Police said up to 14,000 people took part in two peaceful anti-austerity demonstrations in Athens. The separate marches were to converge on central Syntagma Square, outside Parliament, which has been the focus of demonstrations over the past two years of economic pain.

On Monday, Prime Minister Lucas Papademos’ government caved in to demands to cut civil service jobs, announcing 15,000 positions would go this year, out of a total 750,000. The decision breaks a major taboo, as state jobs had been protected for more than a century to prevent political purges by governments seeking to appoint their supporters.

Athens must placate its creditors to clinch a euro130 billion ($170 billion) bailout deal from the eurozone and the IMF and avoid a March default on its bond repayments.

Among the measures the EU and IMF are pressing Greece for is a cut in the euro750 ($979) minimum wage to help boost the country’s competitiveness. This reduction would have a knock-on effect in the private sector – because private companies also base their salaries on the minimum wage – and even unemployment benefits.
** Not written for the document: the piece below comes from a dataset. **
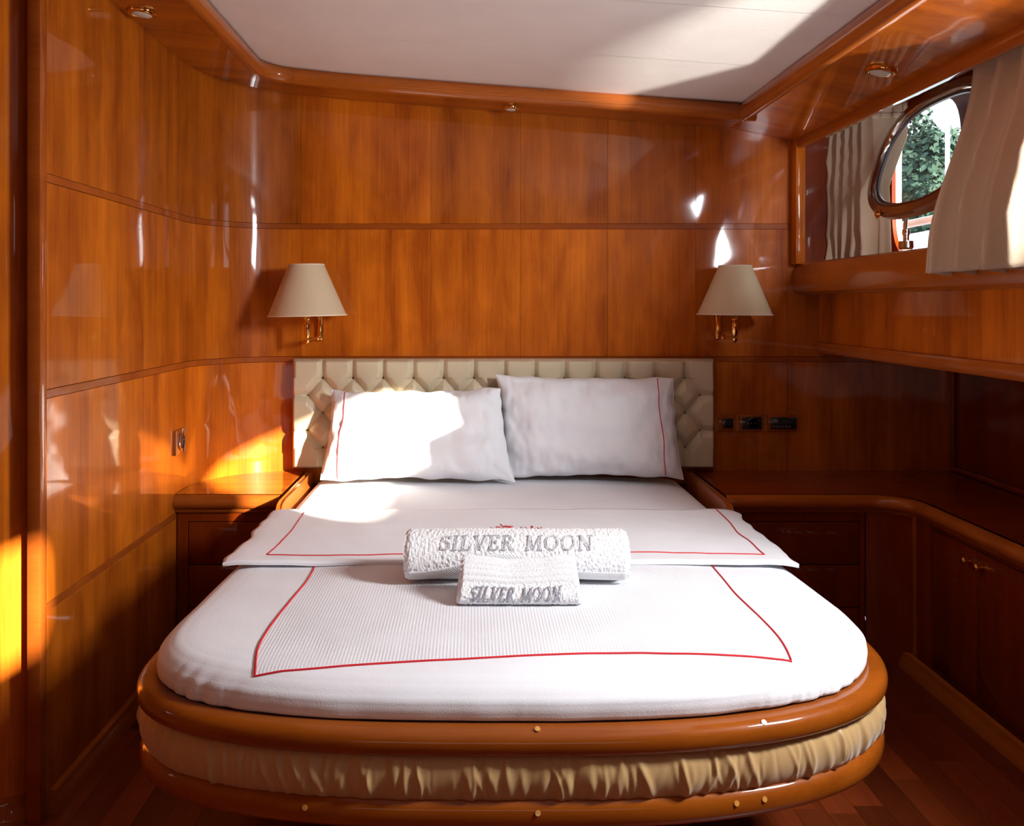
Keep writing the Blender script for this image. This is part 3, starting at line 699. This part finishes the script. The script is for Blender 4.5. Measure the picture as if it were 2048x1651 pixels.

Unions and employers’ federations alike have deplored the measure as unfair and unnecessary.

“It is clear that there is a lot of pressure being put on the country. A lot of pressure is being placed on the Greek people,” Finance Minister Evangelos Venizelos said during a break in talks with EU-IMF debt inspectors late Monday.

He called on coalition parties to work more closely together.

“To save Greece … will involve a huge social cost and sacrifices,” Venizelos said. “On the other hand, if the negotiations fail, bankruptcy will lead to even greater sacrifices.”

“No one is as strong as Hercules on his own to face the Lernaean Hydra,” a swamp monster in Greek mythology, he said. “We must all, together, fight this battle, without petty party motives and slick moves.”

A disorderly bankruptcy by Greece would likely lead to its exit from the eurozone, a situation that European officials have insisted is impossible because it would hurt other weak countries like Portugal.

But on Tuesday, the EU commissioner Neelie Kroes, in charge of the bloc’s digital policies, said Greece’s exit wouldn’t be a disaster.

Kroes told Dutch newspaper De Volkskrant that “It’s always said: if you let one nation go, or ask one to leave, the entire structure will collapse. But that is just not true.”

Greece has been kept solvent since May 2010 by payments from a euro110 billion ($145 billion) international rescue loan package. When it became clear the money would not be enough, a second bailout was decided last October.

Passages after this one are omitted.